» **Task statement**
Every line of the material that follows must be printed again exactly.
• • • •
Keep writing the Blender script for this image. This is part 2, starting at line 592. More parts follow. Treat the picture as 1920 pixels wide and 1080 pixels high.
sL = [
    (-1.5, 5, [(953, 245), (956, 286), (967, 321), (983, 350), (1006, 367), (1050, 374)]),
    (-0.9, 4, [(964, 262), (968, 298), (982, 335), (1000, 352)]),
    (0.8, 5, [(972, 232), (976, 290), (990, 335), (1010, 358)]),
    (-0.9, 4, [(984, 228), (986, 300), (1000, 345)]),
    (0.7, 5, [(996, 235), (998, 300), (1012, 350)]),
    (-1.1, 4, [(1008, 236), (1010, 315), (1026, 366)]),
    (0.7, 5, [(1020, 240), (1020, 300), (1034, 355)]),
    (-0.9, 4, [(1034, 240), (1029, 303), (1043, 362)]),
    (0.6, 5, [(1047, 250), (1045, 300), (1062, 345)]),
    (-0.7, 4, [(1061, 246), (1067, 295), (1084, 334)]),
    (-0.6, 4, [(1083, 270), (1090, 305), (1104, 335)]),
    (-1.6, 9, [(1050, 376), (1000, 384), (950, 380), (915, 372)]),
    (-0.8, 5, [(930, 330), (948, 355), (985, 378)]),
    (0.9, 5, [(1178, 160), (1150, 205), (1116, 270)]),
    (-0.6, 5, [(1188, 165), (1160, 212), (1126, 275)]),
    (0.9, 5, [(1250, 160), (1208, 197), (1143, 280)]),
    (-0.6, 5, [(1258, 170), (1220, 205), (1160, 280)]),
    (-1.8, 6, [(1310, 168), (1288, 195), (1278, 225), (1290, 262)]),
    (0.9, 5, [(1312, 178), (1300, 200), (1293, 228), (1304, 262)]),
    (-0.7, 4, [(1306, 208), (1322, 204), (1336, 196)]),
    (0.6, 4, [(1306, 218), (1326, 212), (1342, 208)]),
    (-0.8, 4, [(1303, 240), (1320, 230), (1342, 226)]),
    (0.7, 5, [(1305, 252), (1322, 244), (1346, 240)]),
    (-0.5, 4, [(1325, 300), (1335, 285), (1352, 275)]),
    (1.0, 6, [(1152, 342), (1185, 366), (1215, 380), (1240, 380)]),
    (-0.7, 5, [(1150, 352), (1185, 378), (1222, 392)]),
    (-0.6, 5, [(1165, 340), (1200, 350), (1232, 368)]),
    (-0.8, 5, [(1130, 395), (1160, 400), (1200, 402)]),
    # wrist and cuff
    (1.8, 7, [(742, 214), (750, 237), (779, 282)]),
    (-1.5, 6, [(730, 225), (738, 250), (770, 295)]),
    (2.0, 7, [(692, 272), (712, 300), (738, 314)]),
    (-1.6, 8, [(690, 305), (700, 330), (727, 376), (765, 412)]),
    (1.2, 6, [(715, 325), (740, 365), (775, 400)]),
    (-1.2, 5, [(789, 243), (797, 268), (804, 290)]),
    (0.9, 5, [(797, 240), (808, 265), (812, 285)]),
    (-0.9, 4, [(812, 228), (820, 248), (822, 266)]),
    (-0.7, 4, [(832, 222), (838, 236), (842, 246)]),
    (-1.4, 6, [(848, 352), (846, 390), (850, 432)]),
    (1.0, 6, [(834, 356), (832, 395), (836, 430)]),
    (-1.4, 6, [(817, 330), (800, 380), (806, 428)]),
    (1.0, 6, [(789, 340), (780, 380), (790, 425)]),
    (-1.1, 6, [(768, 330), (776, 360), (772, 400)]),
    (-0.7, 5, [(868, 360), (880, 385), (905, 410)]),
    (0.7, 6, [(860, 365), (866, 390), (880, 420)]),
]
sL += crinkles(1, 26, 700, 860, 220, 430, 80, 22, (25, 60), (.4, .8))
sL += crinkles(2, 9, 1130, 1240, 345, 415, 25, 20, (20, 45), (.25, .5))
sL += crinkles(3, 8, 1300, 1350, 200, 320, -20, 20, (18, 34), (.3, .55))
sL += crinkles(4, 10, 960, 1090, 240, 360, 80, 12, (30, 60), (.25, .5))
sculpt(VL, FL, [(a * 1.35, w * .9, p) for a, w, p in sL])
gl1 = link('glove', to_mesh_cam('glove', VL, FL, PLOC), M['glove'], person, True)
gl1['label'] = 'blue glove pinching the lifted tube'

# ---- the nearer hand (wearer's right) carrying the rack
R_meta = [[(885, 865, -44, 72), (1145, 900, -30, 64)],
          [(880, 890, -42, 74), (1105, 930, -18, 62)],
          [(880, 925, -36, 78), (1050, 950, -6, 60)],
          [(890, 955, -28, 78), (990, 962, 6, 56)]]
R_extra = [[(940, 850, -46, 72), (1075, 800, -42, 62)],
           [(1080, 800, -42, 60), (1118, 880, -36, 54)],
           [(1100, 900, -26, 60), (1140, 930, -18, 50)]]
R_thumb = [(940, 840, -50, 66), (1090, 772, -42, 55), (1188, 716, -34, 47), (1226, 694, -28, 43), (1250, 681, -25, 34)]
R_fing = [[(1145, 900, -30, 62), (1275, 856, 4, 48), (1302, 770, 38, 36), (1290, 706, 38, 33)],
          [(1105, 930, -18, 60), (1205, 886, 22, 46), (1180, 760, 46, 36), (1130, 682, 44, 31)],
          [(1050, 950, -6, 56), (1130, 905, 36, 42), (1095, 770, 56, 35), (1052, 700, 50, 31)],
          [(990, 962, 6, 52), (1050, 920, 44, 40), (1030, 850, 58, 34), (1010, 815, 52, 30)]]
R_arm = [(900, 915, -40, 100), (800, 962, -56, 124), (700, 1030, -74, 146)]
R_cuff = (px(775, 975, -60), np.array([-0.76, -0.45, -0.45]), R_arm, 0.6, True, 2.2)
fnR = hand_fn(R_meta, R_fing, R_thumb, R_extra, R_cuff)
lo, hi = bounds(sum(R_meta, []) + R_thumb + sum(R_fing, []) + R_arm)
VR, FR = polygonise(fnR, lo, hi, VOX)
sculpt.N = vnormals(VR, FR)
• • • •
» **Answer to this problem**
Keep writing the Blender script for this image. This is part 2, starting at line 592. More parts follow. Treat the picture as 1920 pixels wide and 1080 pixels high.
sL = [
    (-1.5, 5, [(953, 245), (956, 286), (967, 321), (983, 350), (1006, 367), (1050, 374)]),
    (-0.9, 4, [(964, 262), (968, 298), (982, 335), (1000, 352)]),
    (0.8, 5, [(972, 232), (976, 290), (990, 335), (1010, 358)]),
    (-0.9, 4, [(984, 228), (986, 300), (1000, 345)]),
    (0.7, 5, [(996, 235), (998, 300), (1012, 350)]),
    (-1.1, 4, [(1008, 236), (1010, 315), (1026, 366)]),
    (0.7, 5, [(1020, 240), (1020, 300), (1034, 355)]),
    (-0.9, 4, [(1034, 240), (1029, 303), (1043, 362)]),
    (0.6, 5, [(1047, 250), (1045, 300), (1062, 345)]),
    (-0.7, 4, [(1061, 246), (1067, 295), (1084, 334)]),
    (-0.6, 4, [(1083, 270), (1090, 305), (1104, 335)]),
    (-1.6, 9, [(1050, 376), (1000, 384), (950, 380), (915, 372)]),
    (-0.8, 5, [(930, 330), (948, 355), (985, 378)]),
    (0.9, 5, [(1178, 160), (1150, 205), (1116, 270)]),
    (-0.6, 5, [(1188, 165), (1160, 212), (1126, 275)]),
    (0.9, 5, [(1250, 160), (1208, 197), (1143, 280)]),
    (-0.6, 5, [(1258, 170), (1220, 205), (1160, 280)]),
    (-1.8, 6, [(1310, 168), (1288, 195), (1278, 225), (1290, 262)]),
    (0.9, 5, [(1312, 178), (1300, 200), (1293, 228), (1304, 262)]),
    (-0.7, 4, [(1306, 208), (1322, 204), (1336, 196)]),
    (0.6, 4, [(1306, 218), (1326, 212), (1342, 208)]),
    (-0.8, 4, [(1303, 240), (1320, 230), (1342, 226)]),
    (0.7, 5, [(1305, 252), (1322, 244), (1346, 240)]),
    (-0.5, 4, [(1325, 300), (1335, 285), (1352, 275)]),
    (1.0, 6, [(1152, 342), (1185, 366), (1215, 380), (1240, 380)]),
    (-0.7, 5, [(1150, 352), (1185, 378), (1222, 392)]),
    (-0.6, 5, [(1165, 340), (1200, 350), (1232, 368)]),
    (-0.8, 5, [(1130, 395), (1160, 400), (1200, 402)]),
    # wrist and cuff
    (1.8, 7, [(742, 214), (750, 237), (779, 282)]),
    (-1.5, 6, [(730, 225), (738, 250), (770, 295)]),
    (2.0, 7, [(692, 272), (712, 300), (738, 314)]),
    (-1.6, 8, [(690, 305), (700, 330), (727, 376), (765, 412)]),
    (1.2, 6, [(715, 325), (740, 365), (775, 400)]),
    (-1.2, 5, [(789, 243), (797, 268), (804, 290)]),
    (0.9, 5, [(797, 240), (808, 265), (812, 285)]),
    (-0.9, 4, [(812, 228), (820, 248), (822, 266)]),
    (-0.7, 4, [(832, 222), (838, 236), (842, 246)]),
    (-1.4, 6, [(848, 352), (846, 390), (850, 432)]),
    (1.0, 6, [(834, 356), (832, 395), (836, 430)]),
    (-1.4, 6, [(817, 330), (800, 380), (806, 428)]),
    (1.0, 6, [(789, 340), (780, 380), (790, 425)]),
    (-1.1, 6, [(768, 330), (776, 360), (772, 400)]),
    (-0.7, 5, [(868, 360), (880, 385), (905, 410)]),
    (0.7, 6, [(860, 365), (866, 390), (880, 420)]),
]
sL += crinkles(1, 26, 700, 860, 220, 430, 80, 22, (25, 60), (.4, .8))
sL += crinkles(2, 9, 1130, 1240, 345, 415, 25, 20, (20, 45), (.25, .5))
sL += crinkles(3, 8, 1300, 1350, 200, 320, -20, 20, (18, 34), (.3, .55))
sL += crinkles(4, 10, 960, 1090, 240, 360, 80, 12, (30, 60), (.25, .5))
sculpt(VL, FL, [(a * 1.35, w * .9, p) for a, w, p in sL])
gl1 = link('glove', to_mesh_cam('glove', VL, FL, PLOC), M['glove'], person, True)
gl1['label'] = 'blue glove pinching the lifted tube'

# ---- the nearer hand (wearer's right) carrying the rack
R_meta = [[(885, 865, -44, 72), (1145, 900, -30, 64)],
          [(880, 890, -42, 74), (1105, 930, -18, 62)],
          [(880, 925, -36, 78), (1050, 950, -6, 60)],
          [(890, 955, -28, 78), (990, 962, 6, 56)]]
R_extra = [[(940, 850, -46, 72), (1075, 800, -42, 62)],
           [(1080, 800, -42, 60), (1118, 880, -36, 54)],
           [(1100, 900, -26, 60), (1140, 930, -18, 50)]]
R_thumb = [(940, 840, -50, 66), (1090, 772, -42, 55), (1188, 716, -34, 47), (1226, 694, -28, 43), (1250, 681, -25, 34)]
R_fing = [[(1145, 900, -30, 62), (1275, 856, 4, 48), (1302, 770, 38, 36), (1290, 706, 38, 33)],
          [(1105, 930, -18, 60), (1205, 886, 22, 46), (1180, 760, 46, 36), (1130, 682, 44, 31)],
          [(1050, 950, -6, 56), (1130, 905, 36, 42), (1095, 770, 56, 35), (1052, 700, 50, 31)],
          [(990, 962, 6, 52), (1050, 920, 44, 40), (1030, 850, 58, 34), (1010, 815, 52, 30)]]
R_arm = [(900, 915, -40, 100), (800, 962, -56, 124), (700, 1030, -74, 146)]
R_cuff = (px(775, 975, -60), np.array([-0.76, -0.45, -0.45]), R_arm, 0.6, True, 2.2)
fnR = hand_fn(R_meta, R_fing, R_thumb, R_extra, R_cuff)
lo, hi = bounds(sum(R_meta, []) + R_thumb + sum(R_fing, []) + R_arm)
VR, FR = polygonise(fnR, lo, hi, VOX)
sculpt.N = vnormals(VR, FR)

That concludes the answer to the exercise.